Songs, podcasts, movies; all of these are hard to define in search without specifying a direct output. By this, I mean it is easy to search when you have something in mind; if you want to search for an exact song it’s easy to find it. But when exploring new tastes, how do you put your preferences into words?

Let’s begin by exploring what the “Top Charts” are for any content related service. In effect, these lists have simply curated the most popular items on any given platform, but the scope is global, and the only dimension in which they are curating upon is global popularity. When interests become more niche, global charts fail.

What if we were able to curate charts from specific subgroups found online? I identify strongly with small sub-communities, the ones you might find on subreddits, for example. Let’s consider r/trap, my favorite music subreddit discussing the current state of trap music. In this subreddit, members often contribute song recommendations, but what if there was a top charts, as you would find on Spotify global charts, but just scoped to what members of that sub-community were currently listening to. In effect, we would be scoping the curatorial efforts from a global set to one that is immediately more identifiable with my interests.

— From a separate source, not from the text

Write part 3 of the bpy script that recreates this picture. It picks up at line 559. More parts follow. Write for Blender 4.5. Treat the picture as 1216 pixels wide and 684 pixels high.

Additionally, this curatorial effort is ‘indirect’, in that members of the group would not necessarily have to consciously contribute to curating content. Just by restricting the set of members whose habits contribute to the overall state of popular content, you are proxying what might be on interest to other members who are drawn to the same group.

This could work outside of music too. I’ve found myself drawn to Hacker News because the community captures the essence of why I am drawn to technology in the first place. What if I am looking for a new podcast, but I’ve exhausted the usual suspects found in my library. I want something tech/vc related, but what do I search? Aside from “top tech podcasts”, there isn’t much more I can do without a tremendous deal of digging, but if “indirect curation” existed for podcasts on a platform like hackernews, I could simply see what other members of that community were listening to, and since I trust that the HN community is a community of members that likely have similar interests to mine, I would be able to quickly find new content that fits my interests.